Tu seras une pro, ma fille!
En ce mois de juillet, le sport de haut niveau se met au féminin. Championnat d'Europe de foot, Tour de France femmes, avec retransmissions en direct à la télé, commentaires et interviews dans les émissions d'information. De quoi réjouir mes amies féministes et décupler leur énergie pour réclamer davantage d'égalité, en matière de conditions d'entraînement, d'équipement, de salaires et de primes.
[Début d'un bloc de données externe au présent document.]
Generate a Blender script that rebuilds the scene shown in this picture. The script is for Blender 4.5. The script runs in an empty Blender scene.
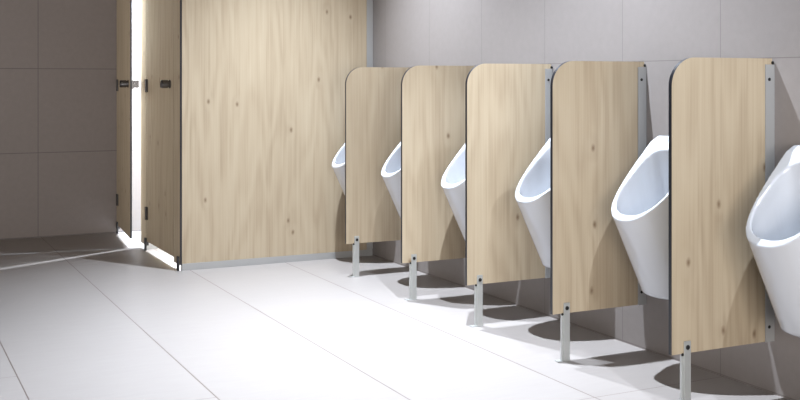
import bpy, bmesh, math, random
from math import radians as R, sin, cos, pi, sqrt
from mathutils import Vector, Matrix

scene = bpy.context.scene
col = scene.collection

# ------------------------------------------------------------------ camera
cam_d = bpy.data.cameras.new('camera')
cam_d.sensor_width = 36.0
cam_d.lens = 1063.95 / 800 * 36.0
cam_d.shift_x = 0.0
cam_d.shift_y = -(200 - 81.59) / 800
cam_d.clip_start = 0.05
cam = bpy.data.objects.new('camera', cam_d)
col.objects.link(cam)
cam.location = (-2.8994, 0.0, 1.12)
cam.rotation_euler = (R(90), 0, -0.461828)
scene.camera = cam

# ------------------------------------------------------------------ world, lights, exposure
world = bpy.data.worlds.new('world')
scene.world = world
world.use_nodes = True
world.node_tree.nodes['Background'].inputs[0].default_value = (0.90, 0.90, 1.0, 1)
world.node_tree.nodes['Background'].inputs[1].default_value = 0.03

def spot(name, loc, target, watts, angle, blend, radius, colour=(1, 1, 1)):
    l = bpy.data.lights.new(name, 'SPOT')
    l.energy = watts; l.spot_size = R(angle); l.spot_blend = blend
    l.shadow_soft_size = radius; l.color = colour
    o = bpy.data.objects.new(name, l); col.objects.link(o)
    o.location = loc
    d = Vector(target) - Vector(loc)
    o.rotation_euler = d.to_track_quat('-Z', 'Y').to_euler()
    return o

KEY = (0.90, 1.0, 1.12)
spot('ceiling_downlight', (-0.75, 5.36, 3.0), (-0.68, 5.10, 0), 820, 91, 1.0, 0.018, KEY)
spot('ceiling_downlight', (-0.75, 3.78, 3.0), (-0.72, 3.55, 0), 790, 92, 1.0, 0.018, KEY)
spot('ceiling_downlight', (-0.85, 1.50, 3.0), (-0.90, 2.60, 0), 225, 90, 0.8, 0.018, KEY)
spot('floor_fill', (-3.3, 3.3, 3.0), (-3.3, 3.1, 0), 340, 100, 0.9, 0.25, KEY)  # added soft fill to brighten the left part of the floor
wl = bpy.data.lights.new('front_fill', 'AREA')      # added soft fill behind the camera, for the screen faces
wl.shape = 'RECTANGLE'; wl.size = 3.2; wl.size_y = 1.3; wl.energy = 330; wl.color = (1.0, 0.96, 0.92)
wo = bpy.data.objects.new('front_fill', wl); col.objects.link(wo)
wo.location = (-3.5, -2.4, 1.0); wo.rotation_euler = (R(90), 0, 0)
wl = bpy.data.lights.new('door_fill', 'AREA')      # added side fill aimed at the cubicle doors, no real opening
wl.shape = 'RECTANGLE'; wl.size = 1.0; wl.size_y = 2.0; wl.energy = 10; wl.spread = R(55); wl.color = (1.0, 0.95, 0.90)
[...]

Et il y a du progrès à faire ! Il y a bien sûr le gouffre entre les revenus des unes et des uns, mais aussi des disparités tout à fait basiques pour la pratique d'un sport. On se souviendra qu'il y a un an à peine, les footballeuses de Rennes se sont entraînées en culotte pour protester contre une inégalité flagrante, comme l'expliquait l'une d'elles : "Normalement, pour les équipes qualifiées en Coupe de France, à partir d'un certain nombre de tours dans la compétition, les joueurs reçoivent un équipement complet spécifique maillot-short-chaussettes, mais nous les filles, on ne reçoit qu'un maillot". Et l'article de conclure sur un clin d'oeil: "Pour la petite histoire, le manque de short à l'entraînement n'a pas gêné les joueuses, les maillots fournis étant suffisamment longs car ... coupés pour des hommes."
Salarié·es et bénévoles
Si de fait le sport féminin acquiert enfin de la visibilité, si on peut s'en réjouir ne serait-ce que par l'exemple donné aux petites filles en leur ouvrant tous les possibles, si l'on peut soutenir celles qui se battent pour davantage d'égalité, deux questions semblent pourtant échapper aux débats actuels.
La première : le sport masculin de haut niveau, avec ses magouilles, sa déferlante de fric, son nationalisme.... doit-il vraiment servir de "modèle" sur lequel les sportives devraient s'aligner ou du moins s'en rapprocher le plus possible ?
La deuxième, plus fondamentale encore : est-il si "évident" que le sport doive être professionnalisé ? Donner lieu, en dehors des primes liées à une performance, à un "salaire", alors même que d'autres activités, bien plus utiles socialement, se font tout aussi "évidemment" à titre bénévole ? Est-il plus "juste" d'être payé·e pour rouler à vélo, taper dans une balle, sauter ou courir que, pour prendre des exemples au hasard, donner des cours pour apprendre à lire, écrire, parler la langue du pays, du rattrapage dans des écoles de devoir, rendre visite à des personnes malades ou isolées, écouter des personnes en perdition, accueillir des demandeur·ses d'asile...? Toutes activités qui font largement appel au bénévolat sans lequel elles seraient tout simplement impossible, et qui mériteraient quant à elles un bien meilleur sort?
Alors bien sûr, je comprends qu'il soit difficile de s'entraîner sérieusement après une journée derrière la caisse d'un supermarché, sur un échafaudage, courant entre des lits d'hôpital ou même derrière un bureau. Peut-être pourrait-on imaginer des facilités d'emploi à temps partiel et flexible, avec compensation financière (et pourquoi pas aussi pour des artistes?); ou mieux encore, on peut rêver, une organisation sociale où le travail ne serait qu'une des activités parmi d'autres, où la fameuse "conciliation" entre le professionnel et le privé ne serait pas seulement destiné à permettre aux femmes de s'occuper du ménage et des enfants
Certes, une telle organisation ferait sans doute baisser le niveau des performances. Et... alors? Serait-ce si dramatique? Peut-on rappeler que jusqu'en 1981, le Jeux Olympiques étaient officiellement fermés aux professionnel·les (même si la notion d' "amateurisme" connaissait bien des écarts)?
L'égalité... avec quoi?
En tout cas, il me semble que d'un point de vue féministe (mais pas seulement), il serait intéressant de réfléchir à une autre approche, plutôt que de se contenter de courir après une égalité sans même se demander "égalité avec quoi ?"
J'en reviens donc toujours à cette formule de ma chère Françoise Collin : le féminisme, est-ce "le devenir hommes des femmes, ou le devenir autres des hommes et des femmes ?" Pour mon féminisme à moi, la réponse estassez claire.